-- BEGIN GIVEN ENTRIES --
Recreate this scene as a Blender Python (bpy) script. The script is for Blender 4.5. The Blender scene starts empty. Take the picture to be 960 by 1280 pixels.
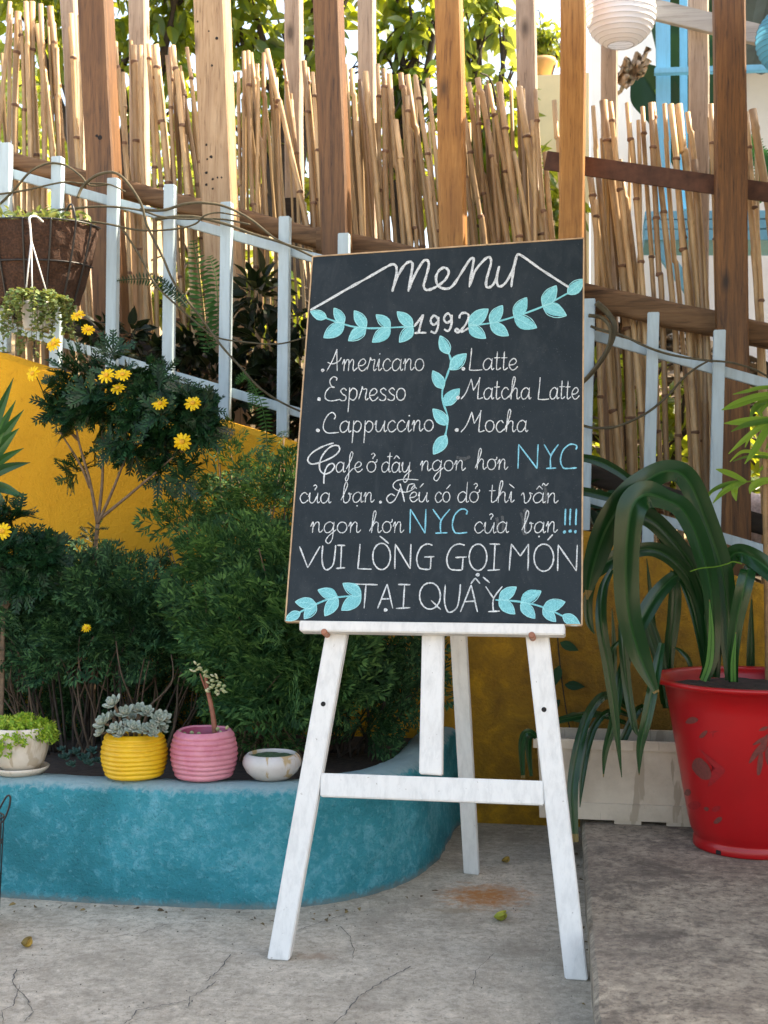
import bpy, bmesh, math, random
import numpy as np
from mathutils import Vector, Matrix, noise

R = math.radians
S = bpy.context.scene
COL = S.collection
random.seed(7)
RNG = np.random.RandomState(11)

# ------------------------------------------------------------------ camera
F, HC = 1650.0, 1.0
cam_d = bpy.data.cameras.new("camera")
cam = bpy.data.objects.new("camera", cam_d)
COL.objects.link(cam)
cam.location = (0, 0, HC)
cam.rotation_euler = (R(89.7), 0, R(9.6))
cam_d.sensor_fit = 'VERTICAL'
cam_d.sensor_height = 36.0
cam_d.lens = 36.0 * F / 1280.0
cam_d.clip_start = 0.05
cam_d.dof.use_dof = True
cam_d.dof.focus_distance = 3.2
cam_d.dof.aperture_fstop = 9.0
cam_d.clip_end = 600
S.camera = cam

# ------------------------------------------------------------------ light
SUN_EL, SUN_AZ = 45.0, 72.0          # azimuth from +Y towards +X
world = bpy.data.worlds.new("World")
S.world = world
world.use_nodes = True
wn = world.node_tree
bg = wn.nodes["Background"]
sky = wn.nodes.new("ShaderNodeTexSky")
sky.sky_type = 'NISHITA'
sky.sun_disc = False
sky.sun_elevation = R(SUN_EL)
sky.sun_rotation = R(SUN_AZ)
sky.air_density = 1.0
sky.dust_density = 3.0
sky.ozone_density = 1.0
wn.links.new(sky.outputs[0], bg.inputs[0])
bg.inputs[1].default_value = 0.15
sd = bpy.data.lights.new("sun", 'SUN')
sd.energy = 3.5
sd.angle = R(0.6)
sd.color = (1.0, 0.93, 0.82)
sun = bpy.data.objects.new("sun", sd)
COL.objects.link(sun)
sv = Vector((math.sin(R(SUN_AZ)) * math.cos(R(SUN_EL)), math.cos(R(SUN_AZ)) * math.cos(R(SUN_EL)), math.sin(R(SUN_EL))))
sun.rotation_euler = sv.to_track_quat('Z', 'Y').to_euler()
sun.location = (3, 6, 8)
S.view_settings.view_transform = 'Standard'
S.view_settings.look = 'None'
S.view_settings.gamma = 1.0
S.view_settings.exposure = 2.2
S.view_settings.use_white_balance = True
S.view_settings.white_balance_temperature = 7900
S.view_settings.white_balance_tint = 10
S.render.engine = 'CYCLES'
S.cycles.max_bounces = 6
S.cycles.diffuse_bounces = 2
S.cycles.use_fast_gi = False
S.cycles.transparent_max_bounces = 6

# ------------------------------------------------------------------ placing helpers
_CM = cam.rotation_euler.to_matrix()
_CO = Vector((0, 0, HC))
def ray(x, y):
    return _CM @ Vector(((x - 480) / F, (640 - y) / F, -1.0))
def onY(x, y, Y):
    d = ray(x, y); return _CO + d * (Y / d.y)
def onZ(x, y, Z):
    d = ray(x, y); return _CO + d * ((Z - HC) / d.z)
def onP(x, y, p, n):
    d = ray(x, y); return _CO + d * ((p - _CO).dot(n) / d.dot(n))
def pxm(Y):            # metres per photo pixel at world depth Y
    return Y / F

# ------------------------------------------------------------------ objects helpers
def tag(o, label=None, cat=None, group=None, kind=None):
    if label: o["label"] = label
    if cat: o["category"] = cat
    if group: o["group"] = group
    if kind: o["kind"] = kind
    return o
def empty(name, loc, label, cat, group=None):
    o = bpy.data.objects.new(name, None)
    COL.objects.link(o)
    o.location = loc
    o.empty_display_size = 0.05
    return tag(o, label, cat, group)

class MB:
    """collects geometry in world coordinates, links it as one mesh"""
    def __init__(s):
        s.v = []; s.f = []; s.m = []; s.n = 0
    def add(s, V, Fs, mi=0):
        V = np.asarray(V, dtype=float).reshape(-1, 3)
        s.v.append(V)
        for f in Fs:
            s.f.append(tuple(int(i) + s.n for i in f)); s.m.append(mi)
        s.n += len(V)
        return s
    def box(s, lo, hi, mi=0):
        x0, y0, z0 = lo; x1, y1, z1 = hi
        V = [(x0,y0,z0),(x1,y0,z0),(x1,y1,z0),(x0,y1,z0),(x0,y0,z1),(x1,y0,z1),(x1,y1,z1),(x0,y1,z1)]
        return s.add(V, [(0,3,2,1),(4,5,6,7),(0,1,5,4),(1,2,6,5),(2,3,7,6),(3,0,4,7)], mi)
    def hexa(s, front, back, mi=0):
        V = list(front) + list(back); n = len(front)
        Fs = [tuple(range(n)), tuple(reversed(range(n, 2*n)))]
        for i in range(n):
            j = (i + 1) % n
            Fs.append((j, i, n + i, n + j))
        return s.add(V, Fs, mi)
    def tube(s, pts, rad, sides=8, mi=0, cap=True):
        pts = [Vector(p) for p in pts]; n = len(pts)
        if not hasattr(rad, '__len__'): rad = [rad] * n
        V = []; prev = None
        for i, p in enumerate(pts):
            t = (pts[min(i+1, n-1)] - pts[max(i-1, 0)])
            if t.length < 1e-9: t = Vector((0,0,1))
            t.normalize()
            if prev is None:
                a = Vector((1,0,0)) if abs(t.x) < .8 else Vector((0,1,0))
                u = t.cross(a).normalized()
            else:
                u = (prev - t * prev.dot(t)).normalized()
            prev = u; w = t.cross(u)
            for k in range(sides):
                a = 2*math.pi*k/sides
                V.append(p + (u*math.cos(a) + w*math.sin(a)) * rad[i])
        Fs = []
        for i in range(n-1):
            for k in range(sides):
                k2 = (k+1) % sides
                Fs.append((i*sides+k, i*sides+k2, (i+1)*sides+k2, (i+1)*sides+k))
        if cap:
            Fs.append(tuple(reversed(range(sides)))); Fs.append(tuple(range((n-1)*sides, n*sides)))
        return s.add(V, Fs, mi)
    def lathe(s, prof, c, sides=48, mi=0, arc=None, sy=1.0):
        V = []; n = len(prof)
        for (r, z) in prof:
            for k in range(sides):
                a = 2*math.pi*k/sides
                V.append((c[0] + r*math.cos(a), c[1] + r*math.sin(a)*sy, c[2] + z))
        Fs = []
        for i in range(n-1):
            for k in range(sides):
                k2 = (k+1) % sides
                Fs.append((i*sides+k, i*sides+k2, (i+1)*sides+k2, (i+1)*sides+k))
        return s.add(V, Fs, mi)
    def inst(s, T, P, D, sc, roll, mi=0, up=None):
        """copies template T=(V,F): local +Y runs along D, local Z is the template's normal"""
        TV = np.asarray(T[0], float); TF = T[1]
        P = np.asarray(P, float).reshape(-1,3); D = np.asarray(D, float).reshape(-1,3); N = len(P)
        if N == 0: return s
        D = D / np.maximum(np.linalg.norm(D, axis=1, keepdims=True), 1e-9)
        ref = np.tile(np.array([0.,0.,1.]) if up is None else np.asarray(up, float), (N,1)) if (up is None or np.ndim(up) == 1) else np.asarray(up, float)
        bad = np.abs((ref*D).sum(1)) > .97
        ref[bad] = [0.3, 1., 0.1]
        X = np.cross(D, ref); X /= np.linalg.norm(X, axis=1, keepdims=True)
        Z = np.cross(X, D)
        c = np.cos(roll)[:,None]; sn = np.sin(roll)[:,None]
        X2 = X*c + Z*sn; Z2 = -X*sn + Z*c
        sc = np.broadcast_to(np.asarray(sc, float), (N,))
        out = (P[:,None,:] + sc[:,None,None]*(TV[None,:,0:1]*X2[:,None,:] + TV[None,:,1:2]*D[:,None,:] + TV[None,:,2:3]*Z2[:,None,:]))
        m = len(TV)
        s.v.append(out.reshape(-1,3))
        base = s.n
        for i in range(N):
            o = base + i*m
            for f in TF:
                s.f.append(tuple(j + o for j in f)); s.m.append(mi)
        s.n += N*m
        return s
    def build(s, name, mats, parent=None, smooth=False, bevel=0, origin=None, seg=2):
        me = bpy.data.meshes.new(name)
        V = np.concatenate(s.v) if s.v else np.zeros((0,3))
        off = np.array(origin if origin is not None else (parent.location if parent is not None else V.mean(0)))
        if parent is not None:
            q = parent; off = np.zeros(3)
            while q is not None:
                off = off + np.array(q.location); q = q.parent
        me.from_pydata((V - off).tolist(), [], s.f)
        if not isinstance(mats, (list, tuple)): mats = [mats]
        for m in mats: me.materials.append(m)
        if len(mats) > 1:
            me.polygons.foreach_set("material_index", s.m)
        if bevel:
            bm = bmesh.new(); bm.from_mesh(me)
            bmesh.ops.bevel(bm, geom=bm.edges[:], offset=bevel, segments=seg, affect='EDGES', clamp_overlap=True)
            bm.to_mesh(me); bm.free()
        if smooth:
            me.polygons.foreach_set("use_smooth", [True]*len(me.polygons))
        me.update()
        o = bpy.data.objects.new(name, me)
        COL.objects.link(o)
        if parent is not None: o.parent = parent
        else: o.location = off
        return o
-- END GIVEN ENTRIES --
-- BEGIN GIVEN ENTRIES --
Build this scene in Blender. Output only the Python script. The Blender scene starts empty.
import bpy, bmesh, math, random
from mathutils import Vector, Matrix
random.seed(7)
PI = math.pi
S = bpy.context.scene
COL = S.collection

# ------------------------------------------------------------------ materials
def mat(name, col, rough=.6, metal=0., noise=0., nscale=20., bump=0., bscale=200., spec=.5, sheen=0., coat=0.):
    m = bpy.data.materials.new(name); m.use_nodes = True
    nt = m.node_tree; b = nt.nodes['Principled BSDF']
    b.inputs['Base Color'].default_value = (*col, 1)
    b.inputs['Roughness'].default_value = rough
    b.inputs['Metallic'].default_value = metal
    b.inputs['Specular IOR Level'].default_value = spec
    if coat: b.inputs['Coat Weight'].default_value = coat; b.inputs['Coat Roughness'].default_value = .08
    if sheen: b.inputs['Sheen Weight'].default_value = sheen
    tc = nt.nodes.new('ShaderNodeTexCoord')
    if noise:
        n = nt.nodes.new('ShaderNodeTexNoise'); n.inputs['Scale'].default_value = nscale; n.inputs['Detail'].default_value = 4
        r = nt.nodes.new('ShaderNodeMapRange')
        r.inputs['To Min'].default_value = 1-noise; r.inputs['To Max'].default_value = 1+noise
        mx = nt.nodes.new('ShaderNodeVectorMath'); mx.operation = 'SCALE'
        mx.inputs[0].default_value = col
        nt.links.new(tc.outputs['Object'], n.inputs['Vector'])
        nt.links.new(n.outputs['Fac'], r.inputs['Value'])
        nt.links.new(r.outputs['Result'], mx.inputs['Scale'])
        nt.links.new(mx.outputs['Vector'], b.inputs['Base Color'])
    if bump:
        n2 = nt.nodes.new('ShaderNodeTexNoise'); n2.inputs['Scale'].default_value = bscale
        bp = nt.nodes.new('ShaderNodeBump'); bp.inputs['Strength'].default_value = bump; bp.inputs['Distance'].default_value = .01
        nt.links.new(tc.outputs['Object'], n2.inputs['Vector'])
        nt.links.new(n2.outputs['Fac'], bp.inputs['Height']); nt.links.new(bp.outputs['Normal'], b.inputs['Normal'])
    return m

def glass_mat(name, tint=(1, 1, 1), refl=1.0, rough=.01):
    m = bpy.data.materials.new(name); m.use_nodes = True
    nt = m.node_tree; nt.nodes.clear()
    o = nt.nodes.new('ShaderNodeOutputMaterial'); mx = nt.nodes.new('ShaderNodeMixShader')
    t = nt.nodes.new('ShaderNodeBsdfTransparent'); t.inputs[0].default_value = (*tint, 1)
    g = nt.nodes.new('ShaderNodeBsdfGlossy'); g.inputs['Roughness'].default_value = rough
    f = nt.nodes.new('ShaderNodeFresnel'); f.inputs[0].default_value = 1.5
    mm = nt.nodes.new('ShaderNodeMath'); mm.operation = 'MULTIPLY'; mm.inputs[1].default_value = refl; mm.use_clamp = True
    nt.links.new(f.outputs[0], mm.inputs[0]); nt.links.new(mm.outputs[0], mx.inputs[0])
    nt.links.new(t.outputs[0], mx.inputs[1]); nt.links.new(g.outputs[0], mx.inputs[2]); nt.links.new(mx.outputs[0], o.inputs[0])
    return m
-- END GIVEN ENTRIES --
→ **WRITTEN PROBLEM**: Leave the pictures out, then copy word for word only the lines from the one containing "Recreate this scene" through the one containing "from mathutils import Vector, Matrix, noise", both included.

→ **WRITTEN SOLUTION**:
Recreate this scene as a Blender Python (bpy) script. The script is for Blender 4.5. The Blender scene starts empty. Take the picture to be 960 by 1280 pixels.
import bpy, bmesh, math, random
import numpy as np
from mathutils import Vector, Matrix, noise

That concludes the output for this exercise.